Et puis, sérieusement : c'est quoi toutes ces histoires concernant mes histoires, hein ? À chaque fois que je poste 7 000 signes, la partie commentaires du texte se transforme en bataille d'Hernani. Et quelle que soit la qualité de l'œuvre, on trouve toujours un guignol prêt à endosser le rôle de BHL commentant un spectacle de Dieudonné : « Brodsky, vulgaire, malsain, stupide, égoutier de la pensée, un masque de libertaire sur des idées de nazi, et blablabla, et blablabla… » alors que franchement, si vous saviez ce que l'auteur lui-même pense de son œuvre…

Pour résumer, je dirais que les histoires de Brodsky sont à la littérature ce que la bière est à la gastronomie. On peut en lire entre les repas, pendant les vacances, en rentrant du taf pour penser à autre chose, mais faut pas y chercher autre chose qu'un éclat de rire ou un clin d'œil fraternel. Brodsky, ça pisse pas loin, et ce malgré la taille du zob de l'auteur. Et surtout, il ne faut pas lire que ça… sinon, on finit transformé en bourrin à supporter l'équipe de France de foot devant sa télé en bouffant des pizzas.

Tout ça, mes zamours, j'en suis conscient. Je l'assume, et j'en suis fier… Mais quand même, devenir l'axe du mal à moi tout seul sous prétexte que Patrick Sébastien m'a fait un bisou sur le front le jour de mon baptême, faudrait voir à pas pousser mémère dans la choucroute quand elle pédale dans les orties.

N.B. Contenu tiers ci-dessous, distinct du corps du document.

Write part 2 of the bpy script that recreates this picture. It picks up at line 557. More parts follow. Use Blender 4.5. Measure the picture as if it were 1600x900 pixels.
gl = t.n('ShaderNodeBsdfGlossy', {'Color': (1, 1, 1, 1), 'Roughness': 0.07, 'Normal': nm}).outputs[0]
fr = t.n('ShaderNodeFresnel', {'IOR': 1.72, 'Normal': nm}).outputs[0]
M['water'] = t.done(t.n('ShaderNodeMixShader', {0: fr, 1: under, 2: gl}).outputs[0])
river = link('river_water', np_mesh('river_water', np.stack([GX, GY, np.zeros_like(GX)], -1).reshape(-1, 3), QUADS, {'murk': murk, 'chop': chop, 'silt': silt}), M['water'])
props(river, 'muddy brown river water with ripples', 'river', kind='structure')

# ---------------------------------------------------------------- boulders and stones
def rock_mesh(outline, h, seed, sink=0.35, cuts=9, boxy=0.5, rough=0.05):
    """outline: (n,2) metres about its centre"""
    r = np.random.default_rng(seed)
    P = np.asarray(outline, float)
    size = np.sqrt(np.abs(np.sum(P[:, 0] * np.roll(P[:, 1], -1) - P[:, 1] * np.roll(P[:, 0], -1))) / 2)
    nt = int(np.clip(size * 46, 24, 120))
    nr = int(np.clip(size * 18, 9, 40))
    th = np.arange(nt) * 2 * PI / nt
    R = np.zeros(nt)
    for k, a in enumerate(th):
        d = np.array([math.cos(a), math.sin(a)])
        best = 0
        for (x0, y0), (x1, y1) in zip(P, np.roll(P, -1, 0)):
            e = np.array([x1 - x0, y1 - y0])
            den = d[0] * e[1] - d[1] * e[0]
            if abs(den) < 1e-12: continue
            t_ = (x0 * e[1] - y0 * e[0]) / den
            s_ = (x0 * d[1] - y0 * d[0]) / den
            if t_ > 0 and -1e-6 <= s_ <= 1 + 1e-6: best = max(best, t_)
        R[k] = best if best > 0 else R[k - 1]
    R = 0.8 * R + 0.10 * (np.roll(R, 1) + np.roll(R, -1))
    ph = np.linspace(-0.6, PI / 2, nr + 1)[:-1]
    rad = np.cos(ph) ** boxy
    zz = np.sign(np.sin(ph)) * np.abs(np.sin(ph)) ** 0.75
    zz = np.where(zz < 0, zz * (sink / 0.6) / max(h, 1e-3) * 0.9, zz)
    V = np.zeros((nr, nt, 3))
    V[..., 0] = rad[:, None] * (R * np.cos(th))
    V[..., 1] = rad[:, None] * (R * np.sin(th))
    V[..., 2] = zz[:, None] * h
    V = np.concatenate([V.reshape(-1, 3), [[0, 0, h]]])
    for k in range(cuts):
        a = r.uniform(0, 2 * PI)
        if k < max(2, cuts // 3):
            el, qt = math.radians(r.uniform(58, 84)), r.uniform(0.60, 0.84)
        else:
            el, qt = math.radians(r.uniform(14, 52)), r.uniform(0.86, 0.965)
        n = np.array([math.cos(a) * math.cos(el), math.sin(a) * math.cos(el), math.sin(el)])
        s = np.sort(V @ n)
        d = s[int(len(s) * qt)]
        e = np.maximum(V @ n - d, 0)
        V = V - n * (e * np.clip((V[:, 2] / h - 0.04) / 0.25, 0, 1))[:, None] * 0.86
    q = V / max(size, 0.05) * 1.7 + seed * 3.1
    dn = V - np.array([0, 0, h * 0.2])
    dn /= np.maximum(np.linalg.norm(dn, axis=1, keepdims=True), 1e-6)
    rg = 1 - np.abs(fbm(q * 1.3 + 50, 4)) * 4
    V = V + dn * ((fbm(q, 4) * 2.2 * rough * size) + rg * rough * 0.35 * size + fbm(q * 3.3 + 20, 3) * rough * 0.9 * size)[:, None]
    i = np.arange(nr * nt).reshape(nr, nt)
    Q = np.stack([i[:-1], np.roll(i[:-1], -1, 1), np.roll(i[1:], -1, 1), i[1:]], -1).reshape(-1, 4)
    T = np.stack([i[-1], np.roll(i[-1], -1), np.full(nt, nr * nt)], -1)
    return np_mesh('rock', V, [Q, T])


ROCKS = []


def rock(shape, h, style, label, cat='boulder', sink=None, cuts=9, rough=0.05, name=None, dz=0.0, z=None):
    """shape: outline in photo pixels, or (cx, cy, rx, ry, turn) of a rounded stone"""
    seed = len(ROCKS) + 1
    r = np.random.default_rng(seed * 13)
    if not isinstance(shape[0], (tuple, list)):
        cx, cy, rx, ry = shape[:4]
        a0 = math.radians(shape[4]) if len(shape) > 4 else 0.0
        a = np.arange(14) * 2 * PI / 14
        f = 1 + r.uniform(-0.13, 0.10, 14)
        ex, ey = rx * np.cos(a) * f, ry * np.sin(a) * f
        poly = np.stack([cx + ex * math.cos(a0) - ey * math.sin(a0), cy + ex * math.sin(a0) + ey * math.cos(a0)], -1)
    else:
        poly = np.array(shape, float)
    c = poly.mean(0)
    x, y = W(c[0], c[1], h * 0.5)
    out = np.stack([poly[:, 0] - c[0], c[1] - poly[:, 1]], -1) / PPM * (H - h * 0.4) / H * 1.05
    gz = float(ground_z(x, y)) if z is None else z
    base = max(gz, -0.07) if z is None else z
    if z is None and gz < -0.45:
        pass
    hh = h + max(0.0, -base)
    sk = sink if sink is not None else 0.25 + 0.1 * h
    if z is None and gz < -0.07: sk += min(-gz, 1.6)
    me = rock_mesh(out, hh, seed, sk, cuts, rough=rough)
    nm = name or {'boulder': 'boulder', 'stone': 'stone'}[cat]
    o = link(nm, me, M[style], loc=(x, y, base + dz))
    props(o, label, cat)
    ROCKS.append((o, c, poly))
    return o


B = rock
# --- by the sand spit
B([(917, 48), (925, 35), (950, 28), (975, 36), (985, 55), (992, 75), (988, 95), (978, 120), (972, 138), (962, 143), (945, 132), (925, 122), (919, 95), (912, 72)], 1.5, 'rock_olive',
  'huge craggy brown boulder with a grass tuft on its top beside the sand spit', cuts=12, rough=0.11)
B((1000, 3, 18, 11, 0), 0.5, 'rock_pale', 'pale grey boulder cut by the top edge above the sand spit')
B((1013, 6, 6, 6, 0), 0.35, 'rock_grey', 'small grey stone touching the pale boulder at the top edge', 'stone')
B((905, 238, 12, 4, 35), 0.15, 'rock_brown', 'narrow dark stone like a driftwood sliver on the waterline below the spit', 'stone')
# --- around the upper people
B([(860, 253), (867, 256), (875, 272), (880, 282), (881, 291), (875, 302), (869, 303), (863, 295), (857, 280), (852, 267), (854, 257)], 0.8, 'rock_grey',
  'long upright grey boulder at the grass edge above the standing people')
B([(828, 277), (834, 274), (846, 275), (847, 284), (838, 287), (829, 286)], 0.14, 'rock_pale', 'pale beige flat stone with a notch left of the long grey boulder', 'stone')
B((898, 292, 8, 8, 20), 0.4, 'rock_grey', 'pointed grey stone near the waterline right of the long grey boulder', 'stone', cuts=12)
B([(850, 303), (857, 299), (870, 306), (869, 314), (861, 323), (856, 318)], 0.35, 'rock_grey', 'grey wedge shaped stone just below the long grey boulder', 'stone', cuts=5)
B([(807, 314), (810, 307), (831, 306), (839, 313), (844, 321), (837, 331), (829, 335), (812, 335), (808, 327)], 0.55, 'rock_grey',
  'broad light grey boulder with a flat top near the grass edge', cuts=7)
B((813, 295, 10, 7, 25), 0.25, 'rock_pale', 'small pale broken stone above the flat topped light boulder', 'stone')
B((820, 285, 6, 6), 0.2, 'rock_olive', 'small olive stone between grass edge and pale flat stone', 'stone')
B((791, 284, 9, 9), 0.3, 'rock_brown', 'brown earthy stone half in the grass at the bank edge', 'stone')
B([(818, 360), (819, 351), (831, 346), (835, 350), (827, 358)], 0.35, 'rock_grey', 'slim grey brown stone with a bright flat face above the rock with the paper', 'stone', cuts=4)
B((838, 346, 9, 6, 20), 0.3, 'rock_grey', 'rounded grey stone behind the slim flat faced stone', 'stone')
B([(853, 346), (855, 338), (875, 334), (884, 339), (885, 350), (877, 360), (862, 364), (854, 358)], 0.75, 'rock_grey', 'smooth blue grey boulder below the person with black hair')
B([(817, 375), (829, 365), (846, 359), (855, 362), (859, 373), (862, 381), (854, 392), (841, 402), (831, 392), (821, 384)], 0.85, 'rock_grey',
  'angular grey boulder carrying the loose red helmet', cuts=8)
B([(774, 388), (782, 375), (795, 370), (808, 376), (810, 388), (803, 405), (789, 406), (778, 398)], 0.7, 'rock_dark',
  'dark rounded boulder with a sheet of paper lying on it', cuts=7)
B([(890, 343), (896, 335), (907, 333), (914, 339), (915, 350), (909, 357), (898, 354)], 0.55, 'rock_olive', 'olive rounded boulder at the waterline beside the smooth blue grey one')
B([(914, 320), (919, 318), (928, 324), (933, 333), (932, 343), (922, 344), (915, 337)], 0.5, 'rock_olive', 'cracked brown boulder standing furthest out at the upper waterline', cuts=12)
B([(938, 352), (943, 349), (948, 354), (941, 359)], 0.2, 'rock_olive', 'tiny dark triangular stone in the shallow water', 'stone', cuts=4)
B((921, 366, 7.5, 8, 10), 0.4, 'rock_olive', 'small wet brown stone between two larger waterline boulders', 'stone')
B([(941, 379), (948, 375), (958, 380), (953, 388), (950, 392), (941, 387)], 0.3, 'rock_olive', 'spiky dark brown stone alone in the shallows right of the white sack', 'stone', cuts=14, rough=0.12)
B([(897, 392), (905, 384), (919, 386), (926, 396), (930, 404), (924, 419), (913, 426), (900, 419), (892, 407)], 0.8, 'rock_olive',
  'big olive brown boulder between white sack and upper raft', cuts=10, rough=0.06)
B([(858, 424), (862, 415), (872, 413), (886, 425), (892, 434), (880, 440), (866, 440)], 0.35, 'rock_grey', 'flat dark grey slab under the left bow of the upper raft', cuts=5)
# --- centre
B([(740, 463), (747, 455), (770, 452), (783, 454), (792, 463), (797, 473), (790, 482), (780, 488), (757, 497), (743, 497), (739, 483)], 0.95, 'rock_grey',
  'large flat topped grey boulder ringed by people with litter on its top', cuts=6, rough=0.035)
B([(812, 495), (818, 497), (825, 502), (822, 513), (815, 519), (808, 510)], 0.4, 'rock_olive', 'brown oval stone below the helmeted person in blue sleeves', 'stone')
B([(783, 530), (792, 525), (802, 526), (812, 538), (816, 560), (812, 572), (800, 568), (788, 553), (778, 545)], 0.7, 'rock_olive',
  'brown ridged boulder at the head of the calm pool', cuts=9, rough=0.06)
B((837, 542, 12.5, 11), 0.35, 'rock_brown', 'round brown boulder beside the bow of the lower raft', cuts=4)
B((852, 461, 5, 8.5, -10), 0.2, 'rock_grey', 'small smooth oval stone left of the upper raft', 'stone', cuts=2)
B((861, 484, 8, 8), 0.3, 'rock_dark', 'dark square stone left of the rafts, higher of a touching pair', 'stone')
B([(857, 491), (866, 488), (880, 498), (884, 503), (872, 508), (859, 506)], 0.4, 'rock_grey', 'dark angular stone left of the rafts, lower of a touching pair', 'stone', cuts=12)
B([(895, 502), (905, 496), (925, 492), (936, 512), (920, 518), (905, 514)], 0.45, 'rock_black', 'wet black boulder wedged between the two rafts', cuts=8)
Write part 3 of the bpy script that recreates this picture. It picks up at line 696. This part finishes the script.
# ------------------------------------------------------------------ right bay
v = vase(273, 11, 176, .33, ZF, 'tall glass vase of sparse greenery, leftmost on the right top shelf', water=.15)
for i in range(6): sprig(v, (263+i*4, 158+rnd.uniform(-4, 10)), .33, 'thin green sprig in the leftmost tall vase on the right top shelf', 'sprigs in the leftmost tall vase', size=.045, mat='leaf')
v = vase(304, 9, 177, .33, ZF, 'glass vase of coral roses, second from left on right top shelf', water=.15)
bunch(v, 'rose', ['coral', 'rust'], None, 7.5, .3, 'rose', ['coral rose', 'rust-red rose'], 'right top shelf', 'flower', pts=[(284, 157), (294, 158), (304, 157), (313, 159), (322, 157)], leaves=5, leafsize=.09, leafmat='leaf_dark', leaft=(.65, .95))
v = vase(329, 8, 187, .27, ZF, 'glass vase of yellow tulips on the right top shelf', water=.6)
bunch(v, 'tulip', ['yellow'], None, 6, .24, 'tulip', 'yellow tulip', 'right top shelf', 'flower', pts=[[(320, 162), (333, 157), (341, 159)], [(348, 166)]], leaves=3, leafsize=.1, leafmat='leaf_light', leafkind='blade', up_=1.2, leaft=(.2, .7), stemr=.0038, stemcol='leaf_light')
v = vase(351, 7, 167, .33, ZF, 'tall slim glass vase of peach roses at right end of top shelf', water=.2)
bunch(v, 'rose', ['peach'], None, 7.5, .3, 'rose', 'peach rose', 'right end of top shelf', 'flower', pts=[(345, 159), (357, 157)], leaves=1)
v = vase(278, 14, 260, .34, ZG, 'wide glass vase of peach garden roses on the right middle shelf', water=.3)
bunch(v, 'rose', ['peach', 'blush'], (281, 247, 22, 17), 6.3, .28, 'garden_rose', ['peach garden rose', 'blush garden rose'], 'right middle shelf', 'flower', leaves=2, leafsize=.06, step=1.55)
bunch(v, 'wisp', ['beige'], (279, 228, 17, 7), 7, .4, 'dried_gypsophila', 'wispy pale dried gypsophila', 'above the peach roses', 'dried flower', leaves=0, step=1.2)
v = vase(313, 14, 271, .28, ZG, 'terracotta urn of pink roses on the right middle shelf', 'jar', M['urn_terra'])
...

Bon, voilà… C'était mon coup de gueule du jour suite à la découverte d'une salissure littéraire dans mon bol de céréales. Rien de bien grave, mais bon… Je vais aller calmer mon ego en jouant au Lego avec les enfants et cesser de me demander « Pourquoi tant de haine ? »
De toute façon, je m'en tape. Écrire me fait jouir. Et aucun guide de bonnes manières n'a jamais expliqué ce qu'il fallait faire après l'orgasme ; moi, je m'essuie dans les draps. Je comprends que certains n'aiment pas.